* **To be done**
From the listing below, copy only the lines running from the line that contains "The Blender Python script for this scene continues." to the line that contains "0.23, 0.15), stain=0.75)", both included.

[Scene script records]
<<<<

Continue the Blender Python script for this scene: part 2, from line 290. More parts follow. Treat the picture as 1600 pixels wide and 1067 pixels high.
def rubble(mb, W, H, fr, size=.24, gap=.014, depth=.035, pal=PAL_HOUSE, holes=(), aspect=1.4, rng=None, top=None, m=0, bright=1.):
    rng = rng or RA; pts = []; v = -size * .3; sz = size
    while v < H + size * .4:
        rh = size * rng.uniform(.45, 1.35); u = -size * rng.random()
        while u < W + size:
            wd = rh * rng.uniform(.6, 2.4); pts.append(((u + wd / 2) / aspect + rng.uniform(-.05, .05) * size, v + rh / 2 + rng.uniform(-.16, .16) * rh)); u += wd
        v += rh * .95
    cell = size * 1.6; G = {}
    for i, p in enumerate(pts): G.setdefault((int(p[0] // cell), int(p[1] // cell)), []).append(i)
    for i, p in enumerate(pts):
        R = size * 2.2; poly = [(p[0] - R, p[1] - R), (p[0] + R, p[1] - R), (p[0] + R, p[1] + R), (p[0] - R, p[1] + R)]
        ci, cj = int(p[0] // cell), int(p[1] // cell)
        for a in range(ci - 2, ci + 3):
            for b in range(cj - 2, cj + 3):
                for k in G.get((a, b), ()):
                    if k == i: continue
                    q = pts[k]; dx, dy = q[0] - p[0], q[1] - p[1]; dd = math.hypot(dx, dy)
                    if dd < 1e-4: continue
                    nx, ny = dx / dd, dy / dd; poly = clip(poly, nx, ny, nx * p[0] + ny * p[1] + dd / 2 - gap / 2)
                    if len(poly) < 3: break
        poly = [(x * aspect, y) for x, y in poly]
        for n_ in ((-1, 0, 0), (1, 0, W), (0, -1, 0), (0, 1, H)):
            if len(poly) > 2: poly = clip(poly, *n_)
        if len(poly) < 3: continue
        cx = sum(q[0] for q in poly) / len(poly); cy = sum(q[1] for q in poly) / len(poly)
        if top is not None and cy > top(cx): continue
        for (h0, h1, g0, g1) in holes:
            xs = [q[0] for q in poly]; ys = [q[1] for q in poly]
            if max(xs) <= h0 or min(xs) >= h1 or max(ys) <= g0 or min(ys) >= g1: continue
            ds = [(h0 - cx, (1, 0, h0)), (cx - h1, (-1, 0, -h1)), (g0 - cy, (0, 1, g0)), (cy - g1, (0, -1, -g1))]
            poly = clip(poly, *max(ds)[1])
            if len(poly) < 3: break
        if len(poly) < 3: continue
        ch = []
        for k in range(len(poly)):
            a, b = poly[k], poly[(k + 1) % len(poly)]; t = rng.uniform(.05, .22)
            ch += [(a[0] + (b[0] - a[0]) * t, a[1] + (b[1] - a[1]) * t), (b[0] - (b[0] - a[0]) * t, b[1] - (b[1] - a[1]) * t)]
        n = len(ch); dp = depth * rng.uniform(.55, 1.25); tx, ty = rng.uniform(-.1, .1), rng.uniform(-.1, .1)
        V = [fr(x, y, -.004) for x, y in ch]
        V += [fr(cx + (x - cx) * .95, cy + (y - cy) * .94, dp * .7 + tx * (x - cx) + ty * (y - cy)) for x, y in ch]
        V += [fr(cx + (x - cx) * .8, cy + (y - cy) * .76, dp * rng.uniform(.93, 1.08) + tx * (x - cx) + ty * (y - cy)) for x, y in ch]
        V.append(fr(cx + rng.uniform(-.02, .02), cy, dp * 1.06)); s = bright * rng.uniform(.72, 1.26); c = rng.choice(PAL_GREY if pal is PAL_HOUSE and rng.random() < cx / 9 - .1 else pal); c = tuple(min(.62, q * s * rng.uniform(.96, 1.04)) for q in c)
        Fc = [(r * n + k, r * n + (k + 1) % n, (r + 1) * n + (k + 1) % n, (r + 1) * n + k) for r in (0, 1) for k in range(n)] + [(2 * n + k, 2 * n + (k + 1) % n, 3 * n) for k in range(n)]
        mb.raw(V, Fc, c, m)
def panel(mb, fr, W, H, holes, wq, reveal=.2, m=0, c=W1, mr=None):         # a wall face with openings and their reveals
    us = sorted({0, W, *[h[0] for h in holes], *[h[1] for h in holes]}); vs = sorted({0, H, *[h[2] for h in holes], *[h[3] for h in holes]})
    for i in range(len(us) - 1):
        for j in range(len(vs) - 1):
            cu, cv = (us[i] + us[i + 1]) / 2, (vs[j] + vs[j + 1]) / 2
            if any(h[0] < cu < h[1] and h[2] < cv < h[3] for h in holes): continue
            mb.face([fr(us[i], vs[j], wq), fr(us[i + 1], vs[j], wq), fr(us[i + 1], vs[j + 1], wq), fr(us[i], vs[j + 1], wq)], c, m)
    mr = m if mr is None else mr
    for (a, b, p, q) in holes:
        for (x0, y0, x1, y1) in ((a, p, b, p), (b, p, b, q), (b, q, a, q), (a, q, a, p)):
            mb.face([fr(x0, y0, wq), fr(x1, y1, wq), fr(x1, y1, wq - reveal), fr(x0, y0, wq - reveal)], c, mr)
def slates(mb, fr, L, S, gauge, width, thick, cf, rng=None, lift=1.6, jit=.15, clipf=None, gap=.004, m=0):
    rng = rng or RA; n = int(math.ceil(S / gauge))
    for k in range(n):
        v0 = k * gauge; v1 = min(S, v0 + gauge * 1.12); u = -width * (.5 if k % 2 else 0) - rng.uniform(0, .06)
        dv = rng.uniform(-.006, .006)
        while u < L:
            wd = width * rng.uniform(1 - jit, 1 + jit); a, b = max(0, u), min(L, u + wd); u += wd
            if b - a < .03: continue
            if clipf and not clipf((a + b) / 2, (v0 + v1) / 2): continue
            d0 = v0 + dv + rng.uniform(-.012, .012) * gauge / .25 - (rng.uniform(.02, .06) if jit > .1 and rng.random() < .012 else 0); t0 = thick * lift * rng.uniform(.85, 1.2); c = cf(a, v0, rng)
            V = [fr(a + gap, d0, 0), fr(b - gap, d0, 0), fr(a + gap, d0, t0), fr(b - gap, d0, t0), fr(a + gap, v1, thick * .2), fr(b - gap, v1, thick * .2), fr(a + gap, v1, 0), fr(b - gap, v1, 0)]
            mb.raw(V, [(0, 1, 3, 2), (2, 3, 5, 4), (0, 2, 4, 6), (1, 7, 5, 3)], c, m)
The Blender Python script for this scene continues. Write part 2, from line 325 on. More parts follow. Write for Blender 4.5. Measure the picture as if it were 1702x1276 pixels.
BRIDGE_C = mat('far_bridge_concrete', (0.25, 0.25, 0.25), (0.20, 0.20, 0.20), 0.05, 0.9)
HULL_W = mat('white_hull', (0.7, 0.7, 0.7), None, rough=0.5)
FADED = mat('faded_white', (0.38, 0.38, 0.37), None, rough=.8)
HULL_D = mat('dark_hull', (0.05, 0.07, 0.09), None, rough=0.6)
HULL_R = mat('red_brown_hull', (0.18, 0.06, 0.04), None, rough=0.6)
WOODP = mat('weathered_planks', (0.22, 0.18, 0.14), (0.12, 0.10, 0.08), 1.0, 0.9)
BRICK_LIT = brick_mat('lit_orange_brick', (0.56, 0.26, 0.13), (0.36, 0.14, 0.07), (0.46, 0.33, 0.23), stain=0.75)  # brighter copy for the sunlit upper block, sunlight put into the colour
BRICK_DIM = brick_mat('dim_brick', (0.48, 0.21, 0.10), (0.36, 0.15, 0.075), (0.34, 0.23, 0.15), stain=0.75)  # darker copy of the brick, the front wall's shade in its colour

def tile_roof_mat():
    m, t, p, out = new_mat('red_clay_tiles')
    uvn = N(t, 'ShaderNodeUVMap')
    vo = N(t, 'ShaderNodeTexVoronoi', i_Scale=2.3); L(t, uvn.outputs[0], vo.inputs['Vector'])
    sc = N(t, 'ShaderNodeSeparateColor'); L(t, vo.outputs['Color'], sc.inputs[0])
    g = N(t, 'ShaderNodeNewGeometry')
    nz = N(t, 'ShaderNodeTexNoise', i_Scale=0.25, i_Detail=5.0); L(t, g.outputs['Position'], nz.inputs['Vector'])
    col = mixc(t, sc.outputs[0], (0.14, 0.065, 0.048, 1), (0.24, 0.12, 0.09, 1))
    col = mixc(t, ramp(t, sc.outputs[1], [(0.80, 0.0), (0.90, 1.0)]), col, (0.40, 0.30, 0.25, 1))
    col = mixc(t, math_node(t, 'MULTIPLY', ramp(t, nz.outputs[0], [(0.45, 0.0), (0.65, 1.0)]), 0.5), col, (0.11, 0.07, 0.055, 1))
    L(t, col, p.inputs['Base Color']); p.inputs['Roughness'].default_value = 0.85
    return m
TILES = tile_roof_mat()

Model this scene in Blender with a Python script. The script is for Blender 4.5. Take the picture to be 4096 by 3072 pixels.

>>>>

* **The completed task**
The Blender Python script for this scene continues. Write part 2, from line 325 on. More parts follow. Write for Blender 4.5. Measure the picture as if it were 1702x1276 pixels.
BRIDGE_C = mat('far_bridge_concrete', (0.25, 0.25, 0.25), (0.20, 0.20, 0.20), 0.05, 0.9)
HULL_W = mat('white_hull', (0.7, 0.7, 0.7), None, rough=0.5)
FADED = mat('faded_white', (0.38, 0.38, 0.37), None, rough=.8)
HULL_D = mat('dark_hull', (0.05, 0.07, 0.09), None, rough=0.6)
HULL_R = mat('red_brown_hull', (0.18, 0.06, 0.04), None, rough=0.6)
WOODP = mat('weathered_planks', (0.22, 0.18, 0.14), (0.12, 0.10, 0.08), 1.0, 0.9)
BRICK_LIT = brick_mat('lit_orange_brick', (0.56, 0.26, 0.13), (0.36, 0.14, 0.07), (0.46, 0.33, 0.23), stain=0.75)  # brighter copy for the sunlit upper block, sunlight put into the colour
BRICK_DIM = brick_mat('dim_brick', (0.48, 0.21, 0.10), (0.36, 0.15, 0.075), (0.34, 0.23, 0.15), stain=0.75)  # darker copy of the brick, the front wall's shade in its colour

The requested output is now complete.